A good telling off – K’doshim
“He gave it to them, didn’t he?”
That’s what you hear on any occasion when a rabbi does some castigating. Not that the targets of the rebuke always feel so good about it.
But castigation is in fact a Torah imperative. “You shall surely reprove your fellow and not bear sin because of him,” says this week’s portion (Lev. 19:17).
Just as you would not wish to see someone in danger and stand idly by, so when a person is committing a transgression, or about to do so, it is an act of friendship to speak up.
Giving a telling off is a Torah command, but there is a right and a wrong way to do it.
The Talmud discusses the subject more than once. Rabbi Elazar ben Azariah wondered “if there is anyone in this generation who knows how to give a rebuke.”
Rabbi Tarfon wondered “if there is anyone in this generation who accepts a rebuke, for if someone says to him, ‘Remove the mote from between your eyes’, he would retort, ‘Remove the beam from between your own eyes'” (Arachin 16b).
Rabbi Elazar ben Shimon taught, “Just as a person is commanded to say that which will be heeded, so is one commanded not to say that which will not be heeded” (Yevamot 65b).

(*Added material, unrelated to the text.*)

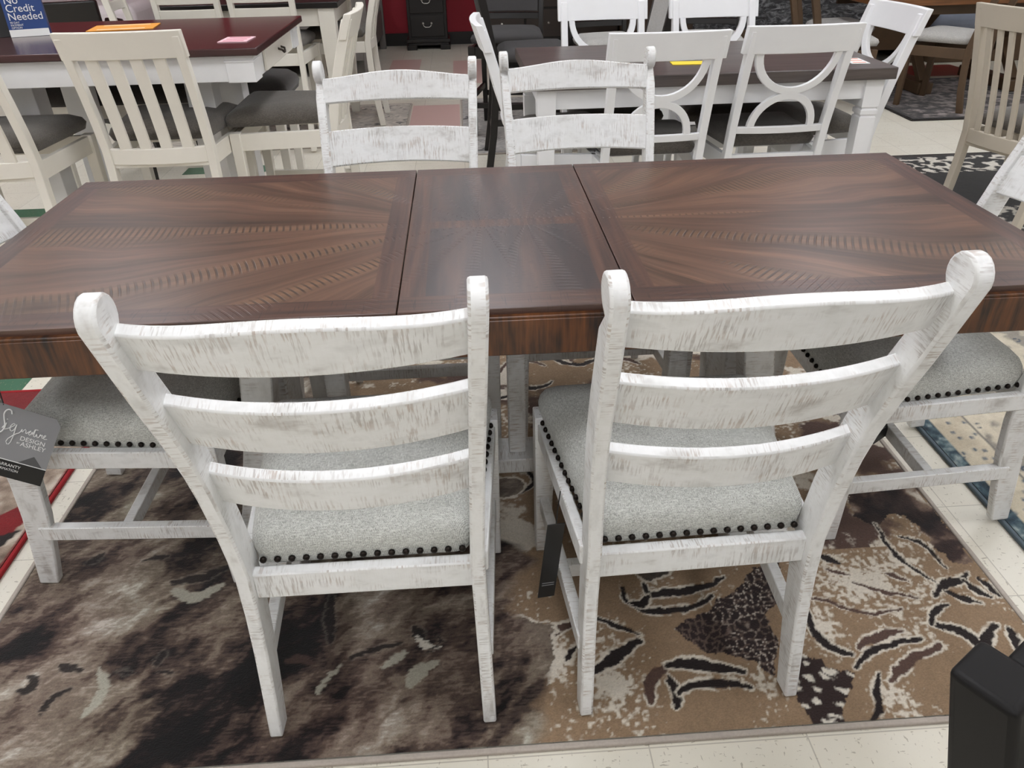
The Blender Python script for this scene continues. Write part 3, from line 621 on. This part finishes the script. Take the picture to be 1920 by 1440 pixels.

There is an ethic of rebuke. If you yourself are not free from sin, you should not criticise someone else. It is better to remain silent if your rebuke will not be heeded or will cause hurt, harm, humiliation or even material loss. This applies even if the problem is that someone is openly flouting religious law or rejecting religious doctrine.
The Chazon Ish says that instead of rebuking the non-observant or unbeliever, our duty is to love them all the more; the Torah warns, “You shall not hate your brother in your heart” before it speaks of uttering even a deserved rebuke (Lev. 19:17).
One wonders, therefore, how some people can allow themselves to throw epithets like “apikoros! shaygetz! rasha!” at the less religious. It achieves nothing, and it harms the dignity and credibility of orthodoxy.
There is a lesson to be learned from the fact that some Chassidic groups were against any type of preaching for fear that rabbis would abandon constructive teaching and be tempted to “give it to them”.